---------- Information shown

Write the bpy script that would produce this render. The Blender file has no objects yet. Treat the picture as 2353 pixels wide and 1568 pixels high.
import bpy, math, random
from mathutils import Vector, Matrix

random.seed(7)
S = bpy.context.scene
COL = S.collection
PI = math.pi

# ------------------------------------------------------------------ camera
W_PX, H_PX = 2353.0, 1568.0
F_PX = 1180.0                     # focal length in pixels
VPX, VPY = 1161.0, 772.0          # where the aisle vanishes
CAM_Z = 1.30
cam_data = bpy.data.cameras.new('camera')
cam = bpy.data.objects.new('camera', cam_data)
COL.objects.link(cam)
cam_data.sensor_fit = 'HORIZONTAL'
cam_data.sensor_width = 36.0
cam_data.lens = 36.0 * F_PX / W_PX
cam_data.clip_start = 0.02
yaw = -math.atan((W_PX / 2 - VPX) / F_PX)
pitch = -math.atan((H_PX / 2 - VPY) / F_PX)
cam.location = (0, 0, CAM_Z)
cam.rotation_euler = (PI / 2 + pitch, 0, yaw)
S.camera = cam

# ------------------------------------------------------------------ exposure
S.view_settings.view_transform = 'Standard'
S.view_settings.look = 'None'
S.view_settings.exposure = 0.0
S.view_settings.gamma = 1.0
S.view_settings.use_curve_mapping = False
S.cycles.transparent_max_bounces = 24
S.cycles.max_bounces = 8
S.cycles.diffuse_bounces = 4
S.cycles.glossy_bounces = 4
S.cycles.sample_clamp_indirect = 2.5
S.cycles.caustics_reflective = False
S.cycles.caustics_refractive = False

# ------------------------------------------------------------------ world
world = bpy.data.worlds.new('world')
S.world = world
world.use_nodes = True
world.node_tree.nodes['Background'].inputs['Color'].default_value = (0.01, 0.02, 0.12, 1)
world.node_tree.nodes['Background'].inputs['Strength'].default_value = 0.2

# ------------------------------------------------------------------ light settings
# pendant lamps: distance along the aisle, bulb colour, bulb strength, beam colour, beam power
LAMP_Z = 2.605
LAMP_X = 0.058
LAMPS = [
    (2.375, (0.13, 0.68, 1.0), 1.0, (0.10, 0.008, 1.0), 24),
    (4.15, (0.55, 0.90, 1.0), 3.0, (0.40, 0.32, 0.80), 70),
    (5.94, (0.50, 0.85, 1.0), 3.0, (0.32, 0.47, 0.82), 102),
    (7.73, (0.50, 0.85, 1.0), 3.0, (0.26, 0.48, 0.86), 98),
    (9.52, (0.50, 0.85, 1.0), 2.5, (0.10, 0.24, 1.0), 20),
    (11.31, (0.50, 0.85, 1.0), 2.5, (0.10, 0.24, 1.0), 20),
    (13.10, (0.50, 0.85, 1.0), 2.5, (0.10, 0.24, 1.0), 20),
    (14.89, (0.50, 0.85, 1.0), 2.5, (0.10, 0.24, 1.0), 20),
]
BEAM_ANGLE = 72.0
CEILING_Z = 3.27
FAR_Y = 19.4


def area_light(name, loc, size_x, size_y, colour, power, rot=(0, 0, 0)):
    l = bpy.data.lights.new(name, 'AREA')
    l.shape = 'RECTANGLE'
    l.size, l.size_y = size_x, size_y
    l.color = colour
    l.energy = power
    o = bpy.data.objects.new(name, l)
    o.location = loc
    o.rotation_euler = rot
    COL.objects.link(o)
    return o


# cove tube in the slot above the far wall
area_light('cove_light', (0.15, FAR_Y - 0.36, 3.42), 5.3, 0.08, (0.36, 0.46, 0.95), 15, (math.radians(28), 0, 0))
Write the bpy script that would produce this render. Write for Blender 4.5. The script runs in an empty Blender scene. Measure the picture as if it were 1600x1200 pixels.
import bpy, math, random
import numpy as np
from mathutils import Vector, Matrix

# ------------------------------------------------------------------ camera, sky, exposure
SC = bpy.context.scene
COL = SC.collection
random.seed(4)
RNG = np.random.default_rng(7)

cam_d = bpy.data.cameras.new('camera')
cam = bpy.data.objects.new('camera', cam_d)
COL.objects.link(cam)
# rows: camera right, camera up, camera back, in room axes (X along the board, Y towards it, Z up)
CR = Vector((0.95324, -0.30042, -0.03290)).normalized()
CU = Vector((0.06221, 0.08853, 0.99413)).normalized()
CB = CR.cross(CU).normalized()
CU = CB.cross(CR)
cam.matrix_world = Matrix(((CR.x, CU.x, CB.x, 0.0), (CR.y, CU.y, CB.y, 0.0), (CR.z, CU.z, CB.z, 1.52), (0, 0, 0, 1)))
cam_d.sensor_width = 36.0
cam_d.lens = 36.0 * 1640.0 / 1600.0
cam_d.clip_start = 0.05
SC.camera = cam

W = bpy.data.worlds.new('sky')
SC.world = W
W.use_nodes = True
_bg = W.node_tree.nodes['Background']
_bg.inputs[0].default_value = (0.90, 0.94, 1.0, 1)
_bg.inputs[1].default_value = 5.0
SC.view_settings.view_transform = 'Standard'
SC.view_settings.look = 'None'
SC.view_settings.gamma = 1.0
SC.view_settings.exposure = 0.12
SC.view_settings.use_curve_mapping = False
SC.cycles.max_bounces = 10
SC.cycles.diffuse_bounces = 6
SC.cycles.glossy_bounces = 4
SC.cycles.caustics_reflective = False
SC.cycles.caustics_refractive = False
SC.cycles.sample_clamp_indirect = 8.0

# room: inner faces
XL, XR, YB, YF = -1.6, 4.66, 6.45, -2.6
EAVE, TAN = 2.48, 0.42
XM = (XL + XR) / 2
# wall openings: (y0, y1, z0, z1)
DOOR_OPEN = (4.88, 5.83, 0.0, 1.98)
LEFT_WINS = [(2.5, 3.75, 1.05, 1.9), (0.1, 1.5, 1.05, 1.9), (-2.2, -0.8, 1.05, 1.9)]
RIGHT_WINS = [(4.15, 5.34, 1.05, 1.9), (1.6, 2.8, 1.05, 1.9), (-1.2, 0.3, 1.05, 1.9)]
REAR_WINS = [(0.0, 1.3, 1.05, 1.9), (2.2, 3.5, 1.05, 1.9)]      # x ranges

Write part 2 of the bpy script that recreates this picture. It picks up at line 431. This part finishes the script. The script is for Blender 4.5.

--------------------

● **Task instructions**
Please write out exactly the lines from the start of the data through the line that contains "PI = math.pi", both ends included, and nothing else.

● **The reply**
Write the bpy script that would produce this render. The Blender file has no objects yet. Treat the picture as 2353 pixels wide and 1568 pixels high.
import bpy, math, random
from mathutils import Vector, Matrix

random.seed(7)
S = bpy.context.scene
COL = S.collection
PI = math.pi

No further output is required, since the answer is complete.